В конце концов, даже если и не было никакой собственно оккультной практики, — то, что мы знаем сейчас о гумилевском пребывании в Париже в 1906–1907 гг., позволяет с уверенностью сказать, что образ его жизни, мягко говоря, отличался некоторыми странностями. Известно, что в Париже он начал активно употреблять всевозможные наркотические снадобья, которые добывал в экзотических, малайских или сиамских притонах. Пребывание в парижской богемной среде, среди буйных приятелей Н. Деникера из «La Plume», собиравшихся в Taverne du Pantheon Латинского квартала, или литераторов группы «L’Abbay», обитавших в заброшенном здании аббатства Клюни (!), — несомненно, развратило его. Если в «ритуальных оргиях», по всей вероятности, он не участвовал, то в большом количестве любовных приключений, пережитых им в то время, сомневаться не приходится (а грех блуда и вне всякой «черной магии» — один из смертных грехов). Наконец в Париже, осенью 1907 г., у него начала бурно развиваться психическая депрессия, переросшая, в конце концов в суицидальную манию. Насколько можно судить по имеющимся воспоминаниям, по меньшей мере два раза он покушался на самоубийство. Даже если внешним поводом для настойчивого стремления Николая Степановича свести счеты с жизнью послужил несчастный роман с Ахматовой (тогда еще, правда, не Ахматовой, а Горенко), то по крайней мере косвенное влияние декадентского культа самоубийства как «высшего дерзания» здесь несомненно. Впрочем, и без детального вникания в мотивы иначе как потакание страшному греховному соблазну поведение Гумилева расценить невозможно.

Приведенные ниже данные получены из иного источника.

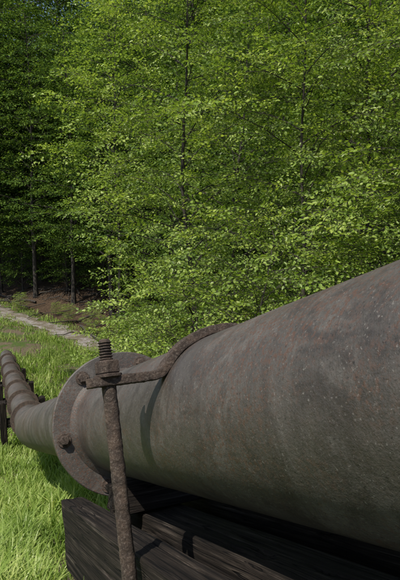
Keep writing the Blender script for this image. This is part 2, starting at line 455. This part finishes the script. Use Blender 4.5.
V,F=make_grass(-9,6,2,15,90000,.16,.38,.024,m_mid,3); g.add(V,F)
V,F=make_grass(-18,2,9,36,80000,.10,.70,.04,m_far,2); g.add(V,F)
V,F=make_grass(-20,4,20,46,26000,.10,.45,.05,m_verge,2); g.add(V,F)
add_obj("grass",g.mesh("grass",[M_grass]))

# ---------------- foliage
def leaf_proto(wr=.3,simple=False):
    if simple: return np.array([(0,0,0),(.45,wr,.04),(1,0,-.05),(.45,-wr,.04)]),np.array([(0,1,2,3)])
    return np.array([(0,0,0),(.3,wr,.05),(.72,wr*.72,.03),(1,0,-.06),(.72,-wr*.72,.03),(.3,-wr,.05)]),np.array([(0,1,2,3),(0,3,4,5)])
def rotm(yaw,pitch,roll):
    cy,sy=math.cos(yaw),math.sin(yaw);cp,sp=math.cos(pitch),math.sin(pitch);cr,sr=math.cos(roll),math.sin(roll)
    Rz=np.array([[cy,-sy,0],[sy,cy,0],[0,0,1]]);Ry=np.array([[cp,0,-sp],[0,1,0],[sp,0,cp]]);Rx=np.array([[1,0,0],[0,cr,-sr],[0,sr,cr]])
    return Rz@Ry@Rx
def spray(leaf=.06,L=.5,wr=.3,step=.045,tilt=.6,droop=.12,simple=False,tstep=(.10,.17)):
    lv,lf=leaf_proto(wr,simple); acc=Acc(); r=random
    stems=[(np.zeros(3),0.0,L)]
    k=0; t=.12
    while t<.95:
        sg=1 if k%2 else -1
        stems.append((np.array([t*L,0,-droop*L*t*t]),sg*math.radians(r.uniform(30,60)),L*(.55-.35*t)*r.uniform(.6,1.25))); k+=1; t+=r.uniform(*tstep)
    for si,(o,yaw,ln) in enumerate(stems):
        dv=np.array([math.cos(yaw),math.sin(yaw),r.uniform(-.25,.35) if si else 0])
        nl=max(2,int(ln/step)); 
        p1=o+dv*ln; p1[2]-=droop*ln
        if not simple:
            pts=np.stack([o,(o+p1)/2+np.array([0,0,.01]),p1]); tv,tf=tube(pts,[.003,.002,.001],3); acc.add(tv,tf,1)
        for i in range(1,nl+1):
            f=i/nl; p=o+dv*ln*f; p[2]-=droop*ln*f*f
            sg=1 if i%2 else -1
            y=yaw+(0 if i==nl else sg*math.radians(r.uniform(30,70)))
            Rm=rotm(y,r.uniform(-tilt,tilt)-.1,r.uniform(-tilt,tilt)*1.3)
            sc=leaf*r.uniform(.6,1.3)
            acc.add((lv*sc)@Rm.T+p,lf,0)
    return np.concatenate(acc.V),np.concatenate(acc.F),np.concatenate(acc.M)
PRO=[spray(leaf=.056,step=.043) for _ in range(6)]
PRO_F=[spray(leaf=.082,L=.5,step=.072,simple=True,wr=.34,tilt=.6,tstep=(.13,.2)) for _ in range(5)]
PRO_C=[spray(leaf=.10,L=.62,wr=.13,step=.05,tilt=.3,droop=.28,simple=True) for _ in range(4)]
def build_tree(name,H,crown0,Rmax,nl,leafmat,protos,seed,trunk_r=.08,spr_scale=1.0,conifer=False,step=.26,top_pow=.7,elr=(.3,1.0),rl=.7,wig=.3):
    r=random.Random(seed); acc=Acc()
    n=18; tp=[]
    for i in range(n+1):
        t=i/n; tp.append(((0 if conifer else wig*math.sin(t*6+seed)*t+.05*math.sin(t*17+seed)),(0 if conifer else wig*.8*math.sin(t*5+seed*2)*t),H*t-.3*(1-t)))
    tp=np.array(tp); rad=[trunk_r*(1-.92*(i/n))*(1.35 if i==0 else 1) for i in range(n+1)]
    V,F=tube(tp,rad,9); acc.add(V,F,1)
    inst=[[] for _ in protos]
    def put(p,yaw,pitch,sc):
        inst[r.randrange(len(protos))].append((p,yaw,pitch,r.uniform(-rl,rl) if not conifer else r.uniform(-.3,.3),sc))
    az=r.uniform(0,6)
    for k in range(nl):
        t=(k+.5)/nl; h=crown0+(H-crown0)*t**.95; az+=2.4+r.uniform(-.5,.5)
        if conifer: Rl=Rmax*(1-t)**.8+.25
        else: Rl=Rmax*(math.sin(math.pi*min(1,(t*.80+.2)))**top_pow)*(.5+.6*r.random())+.25
        base=np.array([np.interp(h,tp[:,2],tp[:,j]) for j in range(3)]); base[2]=h
        el=(r.uniform(*elr) if not conifer else r.uniform(-.15,.12))
        m=7; pts=[base]; a=az
        for i in range(m):
            f=i/m; e=el*(1-f*.95)-(.1*f if not conifer else .18*f)
            a+=r.uniform(-.16,.16)
            pts.append(pts[-1]+np.array([math.cos(a)*math.cos(e),math.sin(a)*math.cos(e),math.sin(e)])*Rl/m)
        pts=np.array(pts); r0=trunk_r*.36*(1-.6*t)
        V,F=tube(pts,[r0*(1-.9*i/m) for i in range(m+1)],5); acc.add(V,F,1)
        u=.15 if not conifer else .12; sg=1
        while u<1:
            p=np.array([np.interp(u*m,range(m+1),pts[:,j]) for j in range(3)])
            yaw=a+sg*math.radians(r.uniform(30,70)); sg=-sg
            L2=(Rl*.45*(1-u)+.25)*r.uniform(.6,1.3)
            if conifer: L2*=.6
            e2=r.uniform(-.25,.6) if not conifer else r.uniform(-.35,-.05)
            dv=np.array([math.cos(yaw)*math.cos(e2),math.sin(yaw)*math.cos(e2),math.sin(e2)])
            q_=p+dv*L2; mid=(p+q_)/2+np.array([0,0,.05*L2])
            V,F=tube(np.stack([p,mid,q_]),[r0*.35,r0*.22,.003],3); acc.add(V,F,1)
            x=.0; s2=1
            while x<L2:
                pp=p+dv*x; put(pp,yaw+s2*r.uniform(.3,.8),e2*.7+r.uniform(-.4,.25),spr_scale*r.uniform(.6,1.15)); s2=-s2
                x+=step*spr_scale*r.uniform(.7,1.4)
            put(q_,yaw,e2*.6-.1,spr_scale)
            u+=(.32*spr_scale/max(Rl,.6))*r.uniform(.7,1.4)
        put(pts[-1],a,-.1,spr_scale)
    for (pv,pf,pm),L in zip(protos,inst):
        if not L: continue
        Rm=np.stack([rotm(y,p_,ro)*sc for (_,y,p_,ro,sc) in L]); P0=np.stack([x[0] for x in L])
        VV=np.einsum('nij,vj->nvi',Rm,pv)+P0[:,None]
        FF=pf[None]+(np.arange(len(L))*len(pv))[:,None,None]
        acc.V.append(VV.reshape(-1,3)); acc.F.append(FF.reshape(-1,4)+acc.n); acc.M.append(np.tile(pm,len(L))); acc.n+=len(L)*len(pv)
    return acc.mesh(name,[leafmat,M_bark])
B=[build_tree("broadleaf_a",9.0,.9,2.0,46,M_leaf,PRO,11,.052),
   build_tree("broadleaf_b",8.0,.7,2.0,40,M_leaf,PRO,23,.042),
   build_tree("broadleaf_c",10.0,1.2,2.6,46,M_leaf,PRO,37,.062)]
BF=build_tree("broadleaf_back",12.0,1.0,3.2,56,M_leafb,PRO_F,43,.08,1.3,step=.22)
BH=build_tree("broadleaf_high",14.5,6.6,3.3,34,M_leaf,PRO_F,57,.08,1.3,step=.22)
SH=build_tree("shrub",3.4,.2,1.3,24,M_leaf,PRO,51,.03,.9)
def place(name,me,x,y,rot=0,sc=1.0,parent=None,dz=0,sz=None):
    o=bpy.data.objects.new(name,me); scene.collection.objects.link(o)
    o.location=(x,y,float(ground_z(x,y))+dz); o.rotation_euler=(0,0,rot); o.scale=(sc,sc,sz or sc)
    if parent: o.parent=parent
    return o
near=[(B[0],-.15,9.4,2.5,1.0),(B[2],2.9,9.6,1,1.0),(B[1],1.4,7.9,2,1.0),(B[2],5.0,10.8,3,1.1),
      (B[1],3.7,7.2,.7,1.0),(BF,4.4,15,2.2,1.0),(BF,1.0,15.0,3.3,.95),(BF,7.6,14.5,1.1,1.0),(BF,2.2,18.5,5.1,1.1),(BF,-.3,21,1.4,1.0),(BF,6.2,18.5,.4,1.1),(BF,10.5,19.5,2.4,1.1),
      (BH,-3.1,21.5,.8,1.0)]
for (k,x,y,r_,s_) in near: place("beech_tree",k,x,y,r_,s_)
for (x,y,r_,s_) in [(.9,6.6,0,1.0),(-.1,8.0,1,.95),(-.7,10.3,2,1.0),(2.3,6.0,3,1.1),(-1.4,13.2,4,.9),(-.7,8.8,5,.6)]:
    place("shrub",SH,x,y,r_,s_)
# background forest
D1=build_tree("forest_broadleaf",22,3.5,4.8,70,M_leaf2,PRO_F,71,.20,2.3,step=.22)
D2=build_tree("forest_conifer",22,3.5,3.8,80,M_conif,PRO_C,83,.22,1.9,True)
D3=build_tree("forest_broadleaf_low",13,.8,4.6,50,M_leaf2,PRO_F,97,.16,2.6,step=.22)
fo=empty("background_forest")
r=random.Random(5)
placed=[]; cnt=0
for (x,y,k,s_) in [(-9.6,42.5,1,.9),(-13.5,46,1,1.0),(-17.5,49,1,1.15),(-6.2,39,1,.9),(-11.8,49,1,1.0),(-20,53,1,1.35),(-3.6,37,1,.9),(-8.2,48,2,1.0),
                   (-1.5,34,1,.8),(-15.5,53,1,1.3),(-6,52,1,1.1),(-21.5,47,1,1.25),(-13,56,1,1.3),(-10,60,1,1.2),(-18,60,1,1.5),(-25,60,1,1.5),
                   (-28,66,1,1.5),(-22,70,1,1.5),(-14,69,1,1.4),(-32,74,1,1.5),(-27,78,1,1.5),(-9,74,1,1.3),(-4,66,1,1.3),(-23,55,1,1.4)]:
    place("forest_tree",D2 if k==2 else D1,x,y,r.uniform(0,6),s_,fo); placed.append((x,y))
for (x,y) in [(-11,52),(-17.5,54),(-7,53),(-14,57),(-21,58),(-3,47),(-9,63),(-14,50)]:
    place("forest_tree",D3,x,y,r.uniform(0,6),.95,fo)
for (x,y,s_) in [(-10.8,45.5,.5),(-15.2,48.0,.55),(-18.6,51,.6),(-7.5,43.5,.5),(-4.6,40.5,.5),(-13.0,52.5,.6)]:
    place("forest_tree",D3,x,y,r.uniform(0,6),s_,fo)
tries=0
while cnt<38 and tries<3000:
    tries+=1
    y=r.uniform(18,62); x=r.uniform(-.15*y,.5*y+6)
    if pathq(x,y)<5.0: continue
    if min([(x-a)**2+(y-b)**2 for a,b in placed]+[99])<11: continue
    placed.append((x,y)); cnt+=1
    q_=r.random()
    place("forest_tree",D2 if q_<.12 else (D3 if q_<.5 else D1),x,y,r.uniform(0,6),r.uniform(.9,1.2),fo)
acc=Acc()
for k in range(300):
    x=r.uniform(-22,-2); y=r.uniform(28,50)
    if not 1.6<pathq(x,y)<10: continue
    L=r.uniform(1,4.5); a=r.uniform(0,6.28); rr=r.uniform(.02,.09); pts=[]
    for i in range(6):
        px=x+math.cos(a)*L*i/5; py=y+math.sin(a)*L*i/5
        pts.append((px,py,float(ground_z(px,py))+rr+.16*abs(math.sin(i*1.3+k))))
    V,F=tube(pts,[rr*(1-.12*i) for i in range(6)],6); acc.add(V,F)
add_obj("fallen_branches",acc.mesh("fallen",[M_bark]))
for (x,y,s_) in [(-3.4,28.0,.55),(-6.0,24,.3),(-4.4,23,.5),(-13.5,42,.4),(-9,38,.4),(-3.0,25,.8),(-7.6,28,.25),(-6.6,35,.6),(-10.5,40.5,.3),(-5.0,26.5,.28)]:
    place("shrub",SH,x,y,x,s_)
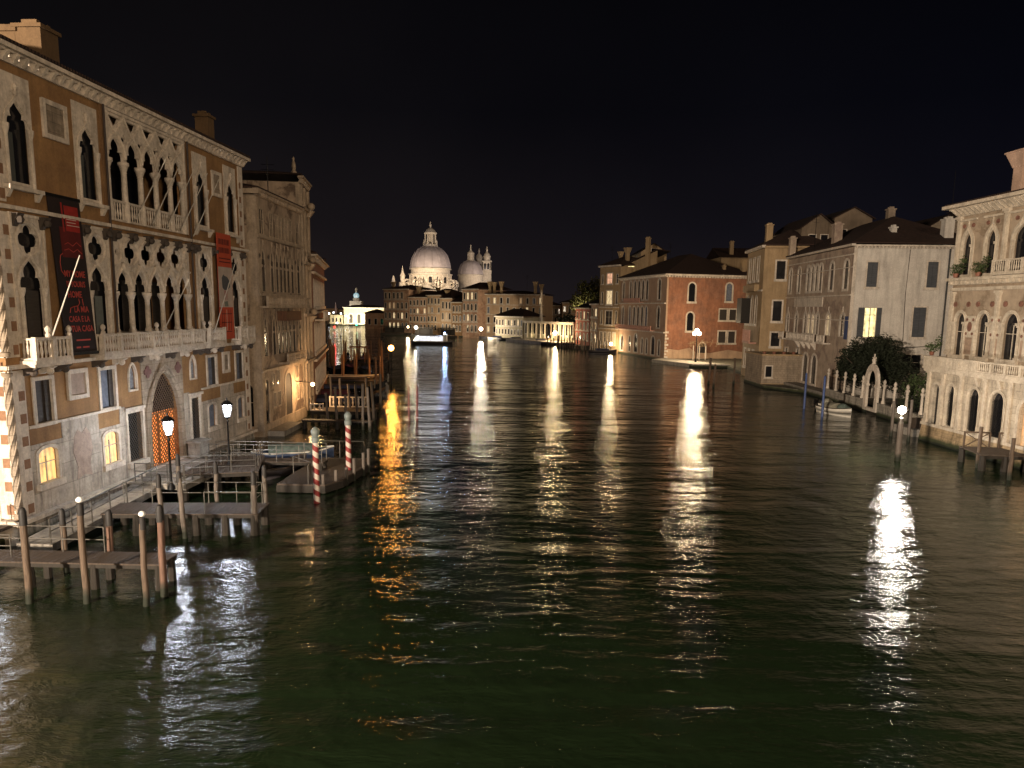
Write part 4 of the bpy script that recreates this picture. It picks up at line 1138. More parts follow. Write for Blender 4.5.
q = MB(); q.box(0, WL+.3, -.45, .0, 17.35, 17.6); q.box(0, WL+.1, -.12, -.003, 16.4, 16.55); q.box(0, WL+.1, -.14, -.003, 15.0, 15.1); q.box(0, WL+.1, -.14, -.003, 11.9, 12.05); q.box(0, WL, -.12, -.003, 9.1, 9.2)
q.box(3.9, 14.6, -.1, -.003, 10.7, 11.85); q.build('string_course', M_WHITE, wh)
q = MB()
for a, b in ((3.9, 14.6), (15.6, 18.0), (.4, 2.4)):
    q.box(a, b, -.9, 0, 6.2, 6.36); balustrade(q, a+.05, b-.05, 6.36, 7.25, -.8, .25, 1.5, .05)
q.build('balcony', M_WHITE, wh)
for i in range(4):
    q = MB(); x = 7.0+i*2.0; q.hexa([(x-.2,-.1,5.3),(x+.2,-.1,5.3),(x+.2,0,5.3),(x-.2,0,5.3),(x-.2,-.8,6.2),(x+.2,-.8,6.2),(x+.2,0,6.2),(x-.2,0,6.2)]); q.build('bracket', M_WHITE, wh)
q = MB(T); q.box(-.05, WD, -.3, -.003, 17.32, 17.5); q.box(-.02, .35, -.04, -.003, -.5, 17.3)
for i in range(34): q.box(.1+i*.4, .3+i*.4, -.24, -.004, 17.12, 17.31)
q.build('eaves', M_WHITE, wh)
q = MB(T); q.sweep([(.2, -.1, 6.6), (3, -.12, 6.35), (6.5, -.12, 6.2), (10.2, -.12, 6.5)], .03, 4); q.sweep([(6.0, -.1, 17), (5.9, -.1, 12), (6.1, -.1, 6.3)], .03, 4); q.build('cable', M_IRON, wh)
MB(T).lathe(10.3, -.12, [(.09, 0), (.09, 17.2)], 8).build('drain_pipe', simple('pipe_dark', (.03, .03, .03), .5), wh)
q = MB(); q.box(WL-.9, WL-.05, -.12, -.06, 7.0, 9.6); q.build('flag', simple('blue_cloth', (.05, .07, .16), .8), wh)
rf = hip_roof(0, WL, 0, WD, 17.62, 3.7, .5).build('roof', M_TILE, wh)
WFi = WF.M.inverted()
M_DULL = plaster('dull_chimney_plaster', (.26, .20, .15), None, .5)
roof_chimney(rf, WFi, 893.5, 226, 86.5, 17.8, .6, M_PALE); roof_chimney(rf, WFi, 891, 208, 92, 18, .8, M_DULL)
roof_chimney(rf, WFi, 948.5, 218, 85, 17.6, 1.0, M_PALE); roof_chimney(rf, WFi, 838, 223, 93, 17.8, .95, M_PALED); roof_chimney(rf, WFi, 793, 237, 106, 17.8, .8, M_PALED)
M_ATT = plaster('dark_brown_plaster', (.20, .15, .105), None, .5)  # darker brown plaster for the attics
# gabled attics rising behind the roof
def attic(name, lab, x, y, w_, d_, z0, z1, rise, mat, wins, rz=0.0):
    r_ = empty(name, (x, y, 0), rz, lab, 'house')
    hs = []
    f_ = MB(); f_.prism([(0, z0), (w_, z0), (w_, z1), (w_/2, z1+rise), (0, z1)], 0, .3, [rect(a, b, c, d) for a, b, c, d in wins]); f_.build('gable_wall', mat, r_)
    MB().box(0.003, w_-.003, .31, d_, z0, z1-.02).build('wall', mat, r_)
    for a, b, c, d in wins:
        o = MB(); o.prism(rect(a-.1, b+.1, c-.1, d+.1), -.05, .05, [rect(a+.01, b-.01, c+.01, d-.01)]); o = o.build('window', M_WHITE, r_)
        MB().box(a-.1, b+.1, .12, .16, c-.1, d+.1).build('pane', M_DARK, o)
    gable_roof(0, w_, 0, d_, z1, rise+.15, .35).build('roof', M_TILE, r_)
    return r_
attic('gabled_house', 'brown gabled attic with two black windows above the pale house', at_dist(801, 240, 109)[0], 109, 5.0, 12, 8, at_dist(801, 228, 109)[2], 1.9, M_ATT, [(1.1, 2.1, 18.9, 21.0), (2.8, 3.8, 18.9, 21.0)])
attic('gabled_house', 'brown gabled attic with one window, behind and right of the two window attic', at_dist(833, 240, 113)[0], 113, 5.6, 12, 8, at_dist(835, 218, 113)[2], 1.5, M_ATT, [(.9, 1.9, 20.0, 22.2)])
attic('gabled_house', 'small dark gable in the far back above the pale roof', 64, 118, 6.0, 10, 8, 23.2, 1.9, M_GREYST, [])
r_ = empty('roof_terrace', (61.5, 100, 0), 0, 'flat topped dark roof block with a chimney and a lit edge above the pale house', 'house')
MB().box(0, 22, 0, 10, 5, 21.6).build('wall', M_PALED, r_); MB().box(-.2, 14, -.2, .4, 21.62, 22.3).build('parapet', M_OCHRE, r_)
MB().box(.6, 2.6, -.3, -.22, 23.4, 23.6).build('lit_edge', emit('warm_tube', (1.0, .75, .5), .5), r_); MB().box(.4, 2.8, -.2, 2, 23.1, 23.38).build('hood', M_TILE, r_)
chimney(r_, .0, .8, 21.6, 24.6, .8, M_OCHRE); chimney(r_, 12.6, .4, 21.6, 23.6, 1.5, M_OCHRE)
q = MB(); q.lathe(-2.6, 3, [(.05, 20), (.03, 29)], 6); q.build('antenna', M_IRON, r_)
r_ = empty('roof_block', (74, 118, 0), 0, 'barely visible black roof block against the sky at right', 'house')
MB().box(0, 26, 0, 12, 5, 27).build('wall', M_DARKWOOD, r_); hip_roof(0, 26, 0, 12, 27, 2, .4).build('roof', M_TILE, r_)

# -------- corner house with bay
KA, KB = (36.6, 118.5), (35.5, 107.3)
KF = Face(KA, KB); KL = KF.L; KD = 9
kh = empty('corner_house', (*KA, 0), KF.rz, 'tan corner house with a pink lit balcony between the brick and pale houses', 'house')
M_TAN = plaster('tan_plaster', (.38, .27, .155), (.29, .20, .11), .5)
h = []
for x in (1.6, 4.4, 7.2): 
    win(KF, kh, h, 'rect', x, x+1.2, 14.6, 17.8, fw=.25, bars=False); win(KF, kh, h, 'arch', x, x+1.2, 8.2, 12.2, fw=.25, bars=False)
    win(KF, kh, h, 'rect', x, x+1.1, 1.6, 4.2, fw=.25, pane=P_SOFT if x == 4.4 else M_DARK)
fh = []; T = flank_T(KF, 'right', KD)
for a, b, c, d, sh in ((1.75, 2.95, 14.6, 17.1, 'rect'), (1.6, 2.8, 8.7, 11.5, 'rect'), (1.6, 2.8, 5.1, 7.0, 'rect')):
    win(KF, kh, fh, sh, a, b, c, d, fw=.22, T=T, bars=False)
shell(KF, kh, 18.9, KD, M_TAN, h, fh, 'right')
q = MB(); q.box(-.1, KL+.4, -.5, 0, 18.95, 19.3); q.box(0, KL+.1, -.2, -.003, 12.9, 13.1); q.build('cornice', M_WHITE, kh)
q = MB(T); q.box(-.1, 6, -.4, -.003, 18.92, 19.2); q.box(-.02, .5, -.05, -.003, 0, 18.9); q.prism(round_arch(1.35, 3.05, 8.5, 12.4), -.06, -.003, [round_arch(1.6, 2.8, 8.6, 12.1)]); q.build('side_trim', M_TAN, kh)
q = MB(); q.box(1.0, 9.0, -.7, 0, 12.9, 13.9); q.build('stone_balcony', M_TAN, kh)
q = MB(); q.box(.8, 4.2, -1.4, -.01, 8.2, 12.0); q.build('wooden_bay', M_DARKWOOD, kh)
q = MB(); q.box(4.6, 9.4, -1.1, 0, 5.3, 5.5); balustrade(q, 4.7, 9.3, 5.5, 7.3, -1.0, .3, 1.5, .08); q.build('balcony', simple('pink_stone', (.50, .27, .20), .8), kh)
rf = hip_roof(0, KL, 0, KD, 19.32, 2.5, .4).build('roof', M_TILE, kh)
chimney(rf, KL-3.5, 1.2, 19.6, 22.6, .9, M_TAN)

# -------- low brick annexe and water stairs
aT = empty('brick_annexe', (33.2, 98.6, 0), 0, 'low banded brick annexe with a flat terrace at the water below the tan house', 'annexe')
M_BAND = stone('banded_brick', (.36, .28, .20), .5, True, .04, .5, .3)
MB().box(0, 6.4, 0, 7, -.5, 4.2).build('wall', M_BAND, aT)
q = MB(); q.box(-.15, 6.55, -.15, 7.1, 4.2, 4.42); q.box(-.12, 6.5, -.12, -.003, .0, .5); q.build('coping', M_TAN, aT)
win_far(aT, None, .5, 1.3, 1.4, 2.8)
for x in (.3, 1.6, 2.9, 4.2):
    q = MB(); q.lathe(x, .3, [(.18, 4.42), (.25, 4.7), (.22, 4.75)], 8); q.build('flower_pot', simple('terracotta', (.2, .08, .05)), aT)
q = MB(); q.box(36.2, 38.0, 86, 99, -.5, .75); tag(q.build('water_steps', M_PAVE), 'stone landing strip in front of the brick annexe', 'landing')

# -------- garden wall, gate arch, gate posts, tree
gw = empty('garden_wall', (0, 0, 0), 0, 'low stone garden wall with slim pillars and an arched water gate', 'wall')
G0, G1 = Vector((36.4, 86.5)), Vector((35.4, 62.0)); gd = (G1-G0).normalized(); GLn = (G1-G0).length
GF = Face(G0, G1)
gw.location = (G0.x, G0.y, 0); gw.rotation_euler = (0, 0, GF.rz)
g_u = 12.8
q = MB(); q.box(0, g_u-1.6, 0, .4, -.5, 1.15); q.box(g_u+1.6, GLn, 0, .4, -.5, 1.15); q.box(0, g_u-1.6, -.08, .48, 1.15, 1.3); q.box(g_u+1.6, GLn, -.08, .48, 1.15, 1.3); q.build('low_wall', M_BASE, gw)
q = MB(); q.prism(round_arch(g_u-1.5, g_u+1.5, .3, 5.0, 1.2), -.08, .16, [round_arch(g_u-.95, g_u+.95, .6, 4.4, 1.2)])
q.box(g_u-1.6, g_u-.9, -.15, .24, 2.75, 2.95); q.box(g_u+.9, g_u+1.6, -.15, .24, 2.75, 2.95); q.box(g_u-.95, g_u+.95, .1, .3, .3, .62)
q.lathe(g_u, .06, [(.22, 5.0), (.15, 5.15), (.22, 5.4), (.1, 5.6)], 8); q.box(g_u-.35, g_u+.35, .02, .12, 5.55, 5.67); q.box(g_u-.06, g_u+.06, .02, .12, 5.4, 6.0)
q.build('water_gate_arch', M_WHITE, gw)
for u in (1.0, 3.4, 5.8, 8.2, 10.4, 15.2, 17.4, 19.8, 22.5):
    q = MB(); q.lathe(u, .2, [(.22, 1.3), (.22, 1.5), (.15, 1.6), (.13, 2.9), (.2, 3.0), (.2, 3.12), (.1, 3.2), (.16, 3.4), (.12, 3.55), (.02, 3.65)], 8); q.build('pillar', M_WHITE, gw, True)
q = MB()
for z in (1.5, 2.0, 2.7): q.tube((g_u+1.6, .2, z), (GLn, .2, z), .02, None, 4); q.tube((0, .2, z), (g_u-1.6, .2, z), .02, None, 4)
for i in range(110): 
    u = i*GLn/110
    if abs(u-g_u) > 1.6: q.tube((u, .2, 1.3), (u, .2, 2.75), .014, None, 4)
q.build('iron_railing', M_IRON, gw)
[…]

Нет, Гумилев был прав, судя сам себя по самым строгим меркам. Даже внешнее, то касательной» взаимодействие с культурой, порожденной декадентством, разрушительно воздействовало на духовную жизнь искателя «новой красоты Здесь, впрочем, было еще и кое-что пострашнее тех конкретных «дров», которые успел наломать юный «ученик символистов» за время «ученичества».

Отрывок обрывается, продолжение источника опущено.